>> start SUPPLIED INFORMATION

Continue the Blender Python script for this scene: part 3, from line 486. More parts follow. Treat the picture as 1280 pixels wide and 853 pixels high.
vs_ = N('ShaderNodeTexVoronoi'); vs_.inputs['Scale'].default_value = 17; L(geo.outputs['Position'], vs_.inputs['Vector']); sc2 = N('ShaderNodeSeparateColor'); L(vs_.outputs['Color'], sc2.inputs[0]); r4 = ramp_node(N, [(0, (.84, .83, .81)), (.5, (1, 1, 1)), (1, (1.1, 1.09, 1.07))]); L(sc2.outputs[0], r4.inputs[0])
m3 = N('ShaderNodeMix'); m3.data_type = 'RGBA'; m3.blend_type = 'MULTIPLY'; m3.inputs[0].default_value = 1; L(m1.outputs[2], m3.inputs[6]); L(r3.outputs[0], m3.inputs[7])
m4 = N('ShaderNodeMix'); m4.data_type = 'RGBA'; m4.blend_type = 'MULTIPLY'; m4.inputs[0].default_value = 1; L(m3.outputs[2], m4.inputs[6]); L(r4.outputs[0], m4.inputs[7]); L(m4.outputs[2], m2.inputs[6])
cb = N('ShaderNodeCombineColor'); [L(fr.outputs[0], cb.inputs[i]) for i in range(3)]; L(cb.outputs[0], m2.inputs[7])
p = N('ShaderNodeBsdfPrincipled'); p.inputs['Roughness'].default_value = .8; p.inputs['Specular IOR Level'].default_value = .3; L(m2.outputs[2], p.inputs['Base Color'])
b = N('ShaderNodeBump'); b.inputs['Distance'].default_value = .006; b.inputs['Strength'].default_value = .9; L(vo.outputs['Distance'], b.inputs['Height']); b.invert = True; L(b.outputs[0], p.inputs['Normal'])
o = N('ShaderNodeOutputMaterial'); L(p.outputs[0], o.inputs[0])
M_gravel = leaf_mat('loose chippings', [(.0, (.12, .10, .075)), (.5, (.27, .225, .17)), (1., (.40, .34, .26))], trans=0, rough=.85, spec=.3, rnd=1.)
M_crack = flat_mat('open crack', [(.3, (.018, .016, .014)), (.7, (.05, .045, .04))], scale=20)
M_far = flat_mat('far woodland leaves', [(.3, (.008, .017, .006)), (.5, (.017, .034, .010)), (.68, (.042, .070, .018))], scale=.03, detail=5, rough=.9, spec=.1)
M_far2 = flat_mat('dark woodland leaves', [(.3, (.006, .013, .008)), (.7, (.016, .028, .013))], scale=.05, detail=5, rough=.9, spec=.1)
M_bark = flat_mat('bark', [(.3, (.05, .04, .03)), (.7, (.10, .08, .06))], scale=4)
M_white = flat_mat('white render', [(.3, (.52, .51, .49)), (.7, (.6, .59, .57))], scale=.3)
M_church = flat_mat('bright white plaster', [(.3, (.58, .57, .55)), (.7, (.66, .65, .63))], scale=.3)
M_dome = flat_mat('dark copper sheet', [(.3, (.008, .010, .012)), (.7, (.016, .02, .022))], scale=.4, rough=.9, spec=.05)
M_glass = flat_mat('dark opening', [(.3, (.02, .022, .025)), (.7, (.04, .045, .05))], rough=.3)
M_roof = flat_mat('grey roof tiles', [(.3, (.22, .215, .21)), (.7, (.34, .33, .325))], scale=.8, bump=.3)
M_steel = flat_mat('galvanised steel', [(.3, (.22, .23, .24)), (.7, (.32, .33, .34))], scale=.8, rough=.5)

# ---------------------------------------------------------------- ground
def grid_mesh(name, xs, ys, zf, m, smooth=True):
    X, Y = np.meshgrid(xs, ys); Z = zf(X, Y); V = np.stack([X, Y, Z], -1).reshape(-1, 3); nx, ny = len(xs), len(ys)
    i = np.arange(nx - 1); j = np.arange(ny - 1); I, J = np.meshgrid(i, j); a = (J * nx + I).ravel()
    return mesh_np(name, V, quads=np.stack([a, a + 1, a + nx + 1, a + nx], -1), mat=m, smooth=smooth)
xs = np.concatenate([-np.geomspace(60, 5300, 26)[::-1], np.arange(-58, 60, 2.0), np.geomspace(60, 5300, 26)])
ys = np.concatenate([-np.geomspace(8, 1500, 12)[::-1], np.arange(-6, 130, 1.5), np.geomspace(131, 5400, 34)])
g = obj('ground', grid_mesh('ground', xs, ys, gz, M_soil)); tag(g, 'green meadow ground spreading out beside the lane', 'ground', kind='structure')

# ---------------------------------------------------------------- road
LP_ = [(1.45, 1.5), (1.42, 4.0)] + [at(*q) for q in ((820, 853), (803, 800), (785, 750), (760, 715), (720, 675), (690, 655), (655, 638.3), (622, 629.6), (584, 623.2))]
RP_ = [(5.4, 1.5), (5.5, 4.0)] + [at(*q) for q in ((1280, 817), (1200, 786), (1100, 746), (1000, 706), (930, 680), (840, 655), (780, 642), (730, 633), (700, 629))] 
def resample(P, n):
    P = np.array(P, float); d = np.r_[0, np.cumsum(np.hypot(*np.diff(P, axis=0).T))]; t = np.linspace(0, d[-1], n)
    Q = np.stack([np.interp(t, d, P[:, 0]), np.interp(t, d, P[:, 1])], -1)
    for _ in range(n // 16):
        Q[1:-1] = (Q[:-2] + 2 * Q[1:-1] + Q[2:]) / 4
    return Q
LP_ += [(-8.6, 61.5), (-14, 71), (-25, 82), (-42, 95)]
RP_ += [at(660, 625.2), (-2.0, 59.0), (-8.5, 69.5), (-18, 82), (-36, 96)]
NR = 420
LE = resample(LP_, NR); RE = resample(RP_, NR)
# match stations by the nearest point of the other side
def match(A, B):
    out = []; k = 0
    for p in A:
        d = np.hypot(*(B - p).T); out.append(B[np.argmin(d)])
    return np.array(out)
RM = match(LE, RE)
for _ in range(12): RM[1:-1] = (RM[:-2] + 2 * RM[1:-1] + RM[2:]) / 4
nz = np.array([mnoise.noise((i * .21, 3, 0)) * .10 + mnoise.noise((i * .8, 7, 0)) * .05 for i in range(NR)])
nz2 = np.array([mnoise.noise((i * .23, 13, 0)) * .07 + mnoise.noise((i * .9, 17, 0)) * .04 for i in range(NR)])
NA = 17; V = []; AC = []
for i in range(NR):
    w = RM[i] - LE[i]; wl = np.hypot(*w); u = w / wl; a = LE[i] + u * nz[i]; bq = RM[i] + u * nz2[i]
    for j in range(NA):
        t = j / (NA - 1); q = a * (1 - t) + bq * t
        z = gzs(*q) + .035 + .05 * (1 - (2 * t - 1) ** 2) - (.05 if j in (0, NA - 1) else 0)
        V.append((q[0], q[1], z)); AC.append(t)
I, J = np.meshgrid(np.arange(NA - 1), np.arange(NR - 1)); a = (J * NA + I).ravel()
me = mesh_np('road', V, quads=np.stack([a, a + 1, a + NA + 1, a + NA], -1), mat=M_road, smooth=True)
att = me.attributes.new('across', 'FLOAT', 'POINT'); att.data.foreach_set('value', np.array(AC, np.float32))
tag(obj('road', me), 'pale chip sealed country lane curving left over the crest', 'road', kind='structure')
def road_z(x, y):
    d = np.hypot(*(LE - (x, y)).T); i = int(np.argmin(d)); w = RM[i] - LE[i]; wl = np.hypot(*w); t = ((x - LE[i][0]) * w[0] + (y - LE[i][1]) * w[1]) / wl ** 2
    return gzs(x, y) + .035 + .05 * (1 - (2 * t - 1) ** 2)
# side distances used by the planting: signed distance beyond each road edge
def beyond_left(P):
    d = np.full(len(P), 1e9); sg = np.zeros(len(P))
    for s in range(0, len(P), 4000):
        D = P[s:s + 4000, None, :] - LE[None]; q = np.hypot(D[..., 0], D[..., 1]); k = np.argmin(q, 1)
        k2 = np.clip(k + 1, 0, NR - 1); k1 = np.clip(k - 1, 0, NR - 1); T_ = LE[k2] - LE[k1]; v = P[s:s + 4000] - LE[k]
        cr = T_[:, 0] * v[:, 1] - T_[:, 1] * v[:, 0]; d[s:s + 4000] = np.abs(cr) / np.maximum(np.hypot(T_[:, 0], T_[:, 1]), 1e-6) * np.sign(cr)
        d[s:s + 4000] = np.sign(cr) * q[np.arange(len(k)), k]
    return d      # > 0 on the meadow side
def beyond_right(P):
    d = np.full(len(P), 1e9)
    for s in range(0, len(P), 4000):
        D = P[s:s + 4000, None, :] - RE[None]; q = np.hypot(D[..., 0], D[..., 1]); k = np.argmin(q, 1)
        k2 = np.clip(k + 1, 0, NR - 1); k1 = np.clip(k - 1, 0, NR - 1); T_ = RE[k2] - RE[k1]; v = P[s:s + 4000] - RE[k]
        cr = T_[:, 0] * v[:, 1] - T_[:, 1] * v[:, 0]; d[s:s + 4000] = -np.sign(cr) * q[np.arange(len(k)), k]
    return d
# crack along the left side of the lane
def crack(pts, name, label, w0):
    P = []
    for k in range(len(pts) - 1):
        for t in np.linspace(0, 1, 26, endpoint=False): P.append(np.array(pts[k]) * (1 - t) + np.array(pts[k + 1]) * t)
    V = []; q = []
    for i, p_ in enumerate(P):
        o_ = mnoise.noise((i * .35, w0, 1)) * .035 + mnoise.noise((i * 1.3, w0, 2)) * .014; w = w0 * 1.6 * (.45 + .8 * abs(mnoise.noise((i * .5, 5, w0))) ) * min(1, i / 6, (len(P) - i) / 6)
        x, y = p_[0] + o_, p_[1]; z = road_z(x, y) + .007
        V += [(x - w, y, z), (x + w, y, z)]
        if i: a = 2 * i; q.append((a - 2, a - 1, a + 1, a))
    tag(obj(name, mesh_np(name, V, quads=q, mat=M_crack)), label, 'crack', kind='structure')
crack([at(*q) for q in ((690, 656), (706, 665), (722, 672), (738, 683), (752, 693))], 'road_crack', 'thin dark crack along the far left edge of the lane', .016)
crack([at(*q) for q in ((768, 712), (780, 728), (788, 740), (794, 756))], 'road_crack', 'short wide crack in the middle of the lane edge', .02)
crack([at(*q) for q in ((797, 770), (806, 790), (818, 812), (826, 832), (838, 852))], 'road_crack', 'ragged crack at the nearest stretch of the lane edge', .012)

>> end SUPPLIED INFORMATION

SHORT PROBLEM:
Copy out every line of the listing that contains the string "wide".

RESULT OF THE TASK:
Continue the Blender Python script for this scene: part 3, from line 486. More parts follow. Treat the picture as 1280 pixels wide and 853 pixels high.
crack([at(*q) for q in ((768, 712), (780, 728), (788, 740), (794, 756))], 'road_crack', 'short wide crack in the middle of the lane edge', .02)